The Republican presidential nominee-in-waiting has proposed that everyone buying health insurance get a refundable tax credit, $2,500 for individuals and $5,000 for families. At the same time, he would treat employer contributions toward health insurance like income, meaning workers would have to pay income, but not payroll, taxes on it.
McCain's Democratic rival, Barack Obama, says the plan would "shred" the employer-based system that provides health insurance to about 158 million workers.
Most health analysts won't go that far, but both liberals and conservatives say McCain's plan would strengthen the individual and small-group insurance market.
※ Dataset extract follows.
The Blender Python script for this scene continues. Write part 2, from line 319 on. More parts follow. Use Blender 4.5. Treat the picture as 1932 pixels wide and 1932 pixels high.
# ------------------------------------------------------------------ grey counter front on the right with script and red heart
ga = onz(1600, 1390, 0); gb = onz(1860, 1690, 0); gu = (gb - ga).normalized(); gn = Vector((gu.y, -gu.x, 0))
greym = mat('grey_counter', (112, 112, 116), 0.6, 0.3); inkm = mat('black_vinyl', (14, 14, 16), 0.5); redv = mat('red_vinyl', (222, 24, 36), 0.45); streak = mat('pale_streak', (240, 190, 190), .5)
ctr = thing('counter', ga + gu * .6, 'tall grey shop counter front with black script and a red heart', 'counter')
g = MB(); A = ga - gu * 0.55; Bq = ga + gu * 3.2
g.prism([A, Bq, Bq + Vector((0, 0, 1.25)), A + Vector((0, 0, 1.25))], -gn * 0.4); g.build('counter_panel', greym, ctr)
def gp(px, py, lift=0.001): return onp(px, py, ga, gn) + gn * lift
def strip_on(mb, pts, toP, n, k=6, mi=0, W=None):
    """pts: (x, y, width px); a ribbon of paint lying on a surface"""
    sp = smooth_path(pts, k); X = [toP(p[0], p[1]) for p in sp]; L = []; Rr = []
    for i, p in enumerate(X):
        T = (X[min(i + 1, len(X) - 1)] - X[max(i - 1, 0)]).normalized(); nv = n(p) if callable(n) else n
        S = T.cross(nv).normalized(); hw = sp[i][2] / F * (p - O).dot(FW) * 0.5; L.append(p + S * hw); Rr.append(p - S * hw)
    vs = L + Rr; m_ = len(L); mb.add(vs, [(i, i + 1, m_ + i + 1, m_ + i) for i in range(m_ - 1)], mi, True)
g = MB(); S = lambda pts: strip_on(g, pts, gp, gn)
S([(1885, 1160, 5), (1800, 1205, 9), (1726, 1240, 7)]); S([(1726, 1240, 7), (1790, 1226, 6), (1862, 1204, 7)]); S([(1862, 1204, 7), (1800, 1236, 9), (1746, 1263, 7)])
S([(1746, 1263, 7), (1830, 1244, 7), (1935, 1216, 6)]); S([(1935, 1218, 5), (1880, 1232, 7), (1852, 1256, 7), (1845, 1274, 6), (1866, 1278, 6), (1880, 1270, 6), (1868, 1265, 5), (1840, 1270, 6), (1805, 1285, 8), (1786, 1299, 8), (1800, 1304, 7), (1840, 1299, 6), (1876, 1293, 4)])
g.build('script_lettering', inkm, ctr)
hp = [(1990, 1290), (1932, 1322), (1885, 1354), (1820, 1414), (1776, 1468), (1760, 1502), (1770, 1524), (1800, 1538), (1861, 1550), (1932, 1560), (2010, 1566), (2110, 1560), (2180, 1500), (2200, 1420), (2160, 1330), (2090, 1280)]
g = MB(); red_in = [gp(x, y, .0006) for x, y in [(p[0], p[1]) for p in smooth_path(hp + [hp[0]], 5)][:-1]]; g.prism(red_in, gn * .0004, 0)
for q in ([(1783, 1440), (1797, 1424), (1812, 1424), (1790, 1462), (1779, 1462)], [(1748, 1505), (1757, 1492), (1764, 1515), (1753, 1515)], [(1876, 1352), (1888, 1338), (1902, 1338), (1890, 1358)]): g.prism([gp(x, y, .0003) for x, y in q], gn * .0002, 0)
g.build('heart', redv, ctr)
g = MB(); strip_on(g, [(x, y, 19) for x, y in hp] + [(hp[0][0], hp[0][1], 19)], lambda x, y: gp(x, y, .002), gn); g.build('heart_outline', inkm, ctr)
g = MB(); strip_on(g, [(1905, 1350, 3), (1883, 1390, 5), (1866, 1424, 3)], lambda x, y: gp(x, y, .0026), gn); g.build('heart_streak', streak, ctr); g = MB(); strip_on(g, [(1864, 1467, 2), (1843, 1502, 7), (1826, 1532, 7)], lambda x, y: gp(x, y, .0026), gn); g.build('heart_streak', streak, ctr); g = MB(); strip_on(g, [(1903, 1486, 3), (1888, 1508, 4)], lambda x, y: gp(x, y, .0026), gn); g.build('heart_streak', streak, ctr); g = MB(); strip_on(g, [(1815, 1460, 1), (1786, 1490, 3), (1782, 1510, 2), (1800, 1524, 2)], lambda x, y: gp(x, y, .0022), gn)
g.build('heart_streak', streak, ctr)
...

And by strengthening that market, it will pull in workers now covered through their jobs.
The workers most inclined to make that transition will be younger, healthier ones who most likely will be able to buy a policy on the individual market for less than their tax credit, said Paul Fronstin, a senior research associate at the Employee Benefit Research Institute, which studies employee benefits.
To the degree that happens, the employer-based market will become less healthy as sicker, older workers keep employer-based coverage while more of the healthier workers move to the individual market.
"What you'll see happening is average cost in the employer-market will go up and average cost in the individual market will go down," Fronstin said. "You'll start to get into a cycle where people at the margin start to leave employer coverage for individual coverage. At some point, employers will start to ask: Why am I doing this if my workers don't value it anymore? If I don't need to do this to be competitive in the labor market, why should I do it?"
As much as Americans complain about the cost of health care, they like the fact that employers pick up most of their health insurance expenses. They also like that their share is taken from their paychecks on a pretax basis, and fear anything that could jeopardize that prized benefit.